Crashworthiness study of aluminum foam-filled tubular lattice structures based on triply periodic minimal surface metamaterials under lateral crushing

Abstract

Owing to their superior energy absorption capabilities and lightweight characteristics, both aluminum foam and tubular lattice structures based on triply periodic minimal surfaces (named T-TLS) had attracted a lot of attention. However, they had never functioned together in combination. Accordingly, aluminum foam was filled into T-TLS to form foam-filled T-TLS with the aim of enhancing the energy absorption performance, and their mechanical properties under lateral crushing were experimentally and numerically studied. Quasi-static lateral crushing experiments were firstly performed on the empty T-TLS, cylindrical foam filler, and foam-filled T-TLS to obtain deformation modes, force–displacement responses, and crashworthiness parameters. The experimental results indicated that filling aluminum foam changed the deformation mode from a four-hinge mode to a six-hinge mode. Moreover, foam-filled T-TLS displayed significantly enhanced energy absorption performance attributed to the interaction between T-TLS and aluminum foam, as evidenced by higher energy absorption (EA) and specific energy absorption (SEA). Subsequently, validated finite element (FE) models of foam-filled T-TLS were developed to further reveal their crushing responses and crashworthiness performances.
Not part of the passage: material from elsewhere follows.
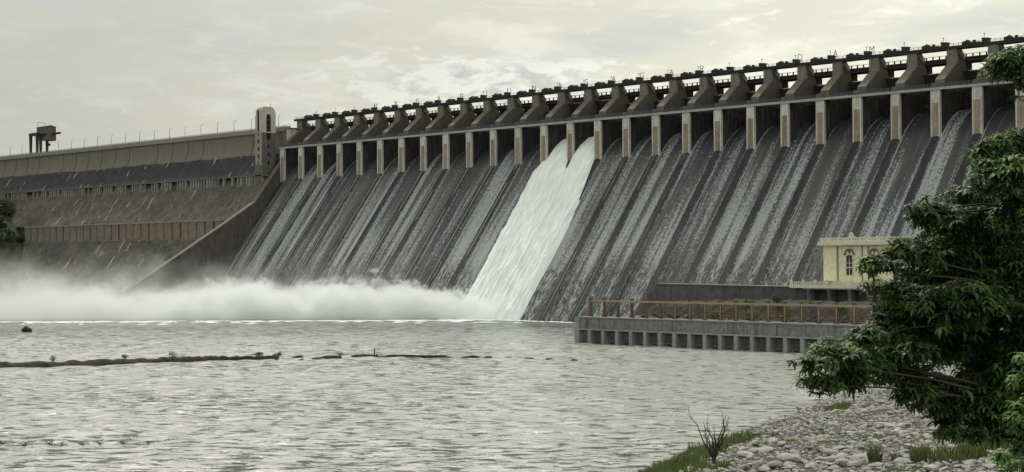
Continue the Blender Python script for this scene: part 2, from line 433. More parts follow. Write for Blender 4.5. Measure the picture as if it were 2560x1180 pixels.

Numerical results revealed evident influences of relative densities of T-TLS and foam filler on the deformation mode and energy absorption performance. The competition in stiffness between T-TLS and foam filler led to three distinct deformation modes. Finally, a multi-objective optimization was carried out to derive optimized configurations for foam-filled T-TLS subjected to lateral crushing. In comparison with the baseline designs, the optimal results demonstrated enhanced crashworthiness, with the SEA value increasing by 40.6 to 97.3%.